Saw no reason to see it unless you were dating someone or had forgotten your wife’s birthday. As far as I could tell, there wasn’t going to be any car chases, explosions, or gratuitous shots of naked women in strip bars. So why see it? At best it would be ‘artistic’. Blah! At worst, it would ‘a unique movie experience’. Barf.
I mean, come-on, it’s a movie in BLACK AND WHITE with no frigging sound!
It didn’t matter that most of my female friends had seen it and LOVED it. I pointed out that their husbands/boyfriends had not gone with them, all being suspiciously sick that day, working or ‘caught in a hurricane’. In fact, the more they said how great it was, the more I was convinced I would rather shoot heroin into my eyeball.
But I owed my friend, Helen. She had endured Thor with me. So, with nothing else to see but a truly nightmarish movie about teenagers having super powers and realizing they could rule the world, or some lame movie about a commune or some absurd movie about an epic party, dude, a really, like totally epic party, I decided to give it a shot.
Sure enough, the movie theater was filled with young teenage couples.
NOT!
No, it was filled with a lot of women and a few couples, all of whom had likely received the senior’s discount. Now, seeing a movie at 4 in the afternoon, that demographic is not, perhaps, odd but it certainly didn’t bode well in my mind for a good bit of rousing cinema.
But, you know what? It wasn’t a totally, completely, utterly terrible movie.
Not at all.
In fact, it was pretty g..
Gahh.
Gooooe
Good.
That’s right, I said it. Good. Really good.
Excellent, even.
Yes, really.
The movie was clever and funny and had perhaps the most beautiful woman I had even seen on screen but it also had heart. Somehow, they made a silent movie, complete with all the melodrama and excesses of the genre into something magical.
They started out brilliantly by having the hero shouting silently at the audience, the caption reading, “I will not talk!” Captured by dark-hearted villains, he refuses to speak, to tell them anything, not now, not ever.
That set up the whole movie. That made me think, ok, sure it’s in black and white and has no sound but these guys know their sh*t.
But for me the movie succeeded precisely why silent movies failed in the end. The characters on screen even tell you this. In the silent movies, they had to overact, to react to things with a ZOMG-WTF-ZOINKS look of astonishment. It actually carried well into the talkies but with modern cinema, the close-up is king.
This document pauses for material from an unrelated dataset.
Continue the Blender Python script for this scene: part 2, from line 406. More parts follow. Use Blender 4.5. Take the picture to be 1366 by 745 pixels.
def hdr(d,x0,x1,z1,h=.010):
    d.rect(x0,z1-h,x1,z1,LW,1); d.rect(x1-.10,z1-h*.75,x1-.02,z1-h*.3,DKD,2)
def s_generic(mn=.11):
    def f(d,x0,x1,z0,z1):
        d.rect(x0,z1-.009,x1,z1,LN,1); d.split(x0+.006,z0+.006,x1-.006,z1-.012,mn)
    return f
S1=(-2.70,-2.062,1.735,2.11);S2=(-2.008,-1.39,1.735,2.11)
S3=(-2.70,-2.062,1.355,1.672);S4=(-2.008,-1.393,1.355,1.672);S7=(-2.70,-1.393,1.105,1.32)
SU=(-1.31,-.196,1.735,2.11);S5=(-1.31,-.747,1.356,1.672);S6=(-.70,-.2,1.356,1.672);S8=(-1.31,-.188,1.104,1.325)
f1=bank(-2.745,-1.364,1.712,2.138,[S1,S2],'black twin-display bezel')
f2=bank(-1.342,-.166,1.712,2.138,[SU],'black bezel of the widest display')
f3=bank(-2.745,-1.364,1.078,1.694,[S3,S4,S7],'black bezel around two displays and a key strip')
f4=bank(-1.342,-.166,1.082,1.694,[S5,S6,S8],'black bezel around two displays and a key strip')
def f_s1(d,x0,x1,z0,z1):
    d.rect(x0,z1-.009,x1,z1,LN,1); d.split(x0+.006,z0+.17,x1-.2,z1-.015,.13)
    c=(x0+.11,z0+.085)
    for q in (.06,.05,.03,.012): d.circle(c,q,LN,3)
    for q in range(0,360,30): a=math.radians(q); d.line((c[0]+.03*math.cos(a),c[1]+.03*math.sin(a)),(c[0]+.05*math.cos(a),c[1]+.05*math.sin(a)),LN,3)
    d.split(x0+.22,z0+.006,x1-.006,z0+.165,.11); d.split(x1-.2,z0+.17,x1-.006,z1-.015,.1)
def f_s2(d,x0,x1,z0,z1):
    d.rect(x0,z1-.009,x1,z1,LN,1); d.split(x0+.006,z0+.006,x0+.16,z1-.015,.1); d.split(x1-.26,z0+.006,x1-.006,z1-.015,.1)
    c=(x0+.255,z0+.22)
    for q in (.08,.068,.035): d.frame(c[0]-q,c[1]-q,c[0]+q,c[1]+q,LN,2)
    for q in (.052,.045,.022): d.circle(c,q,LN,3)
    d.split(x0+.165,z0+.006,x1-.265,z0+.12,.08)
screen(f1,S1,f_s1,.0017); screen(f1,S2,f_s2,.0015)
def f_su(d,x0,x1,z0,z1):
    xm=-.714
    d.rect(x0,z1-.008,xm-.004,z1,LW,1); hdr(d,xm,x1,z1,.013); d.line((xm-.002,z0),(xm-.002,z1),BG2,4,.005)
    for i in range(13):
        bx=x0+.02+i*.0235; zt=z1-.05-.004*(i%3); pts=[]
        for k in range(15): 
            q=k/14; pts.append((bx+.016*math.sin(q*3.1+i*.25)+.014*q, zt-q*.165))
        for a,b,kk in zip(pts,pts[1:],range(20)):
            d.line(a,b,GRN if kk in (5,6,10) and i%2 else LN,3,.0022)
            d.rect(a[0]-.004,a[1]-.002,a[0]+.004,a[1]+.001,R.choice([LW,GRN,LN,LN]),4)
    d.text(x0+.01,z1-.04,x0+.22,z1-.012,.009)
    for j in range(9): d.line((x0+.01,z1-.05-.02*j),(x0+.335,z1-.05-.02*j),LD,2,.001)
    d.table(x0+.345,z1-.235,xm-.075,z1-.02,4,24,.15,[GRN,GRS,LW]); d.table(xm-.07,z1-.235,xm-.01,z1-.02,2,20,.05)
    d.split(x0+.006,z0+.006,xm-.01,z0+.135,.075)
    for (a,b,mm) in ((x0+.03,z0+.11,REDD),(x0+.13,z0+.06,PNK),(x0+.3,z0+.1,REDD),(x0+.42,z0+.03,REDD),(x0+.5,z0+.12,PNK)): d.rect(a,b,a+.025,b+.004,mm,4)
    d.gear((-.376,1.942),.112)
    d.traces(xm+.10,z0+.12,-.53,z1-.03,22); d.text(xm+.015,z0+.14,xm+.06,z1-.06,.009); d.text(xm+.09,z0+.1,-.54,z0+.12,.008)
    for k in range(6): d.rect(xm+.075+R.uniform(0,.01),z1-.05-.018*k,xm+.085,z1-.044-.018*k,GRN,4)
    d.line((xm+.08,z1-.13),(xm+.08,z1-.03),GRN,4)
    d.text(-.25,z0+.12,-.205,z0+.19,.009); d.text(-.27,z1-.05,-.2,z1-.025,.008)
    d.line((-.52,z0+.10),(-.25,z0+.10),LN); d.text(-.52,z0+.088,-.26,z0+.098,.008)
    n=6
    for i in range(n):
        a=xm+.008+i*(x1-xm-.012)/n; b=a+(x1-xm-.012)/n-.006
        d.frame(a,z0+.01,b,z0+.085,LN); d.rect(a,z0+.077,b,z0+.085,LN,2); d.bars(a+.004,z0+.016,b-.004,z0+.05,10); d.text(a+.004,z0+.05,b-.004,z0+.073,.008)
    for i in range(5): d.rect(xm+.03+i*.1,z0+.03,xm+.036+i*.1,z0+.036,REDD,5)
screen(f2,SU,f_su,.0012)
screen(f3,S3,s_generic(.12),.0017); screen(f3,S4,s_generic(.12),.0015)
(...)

Great actors, great scenes, great moments have all been created by saying nothing (or very little) and letting the actor’s face show everything.
This movie did this more than any other. It kinda had to.
So, guys, if you’ve done something wrong and need to atone, this movie will do it. Say, “Hey, honey, why don’t we watch that movie you wanted to see?” It’s a small price to pay. You may even enjoy it. I did. Just don’t ever admit it.
And women, let them do it. You’ll have company for a movie you’d otherwise never get him to see.
It’s the ultimate win-win.
Oh Joe Joe Joe! What a brave soul, going to a ladies’ movie. Now for a full and happy life, you must get in touch with ALL the chemicals in your body … not just adrenalin! I’m looking forward to seeing this one myself. But then, I would, wouldn’t I? Being a lady and all.
Loved this review, Joe. Made me smile, chuckle and want to see the movie – and I don’t generally like the “women’s” movies. Even though I am of the female persuasion.
I know I’ll like it, just haven’t gotten around to it yet. Maybe today, even. I think it’s just a bit sad that movies with some subtlety that focus on human relationships and real emotions have come to be labelled women’s movies.
Oh, Joe, Joe, my blindly optimistic brother. I can’t believe your ability to convince yourself that any current CGI-driven blockbuster, or even action movie, will be one worth watching. You go and are disappointed nine times out of ten. In so many other areas of life you’ve got the Cummings pessimism: how did you miss it when it comes to movies? You were the genius that once said that not only do we Cummings think the glass is half full, but the beer has certainly gone flat and warm, and someone has probably peed into it. I hope I don’t sound pompous, but I think I’ll soon dig out my old John Carters (still have them somewhere boxed away with most of my fantasy books), make a large bowl of some latte substitute (I’m off coffee for Lent), and have half an afternoon reading on the deck.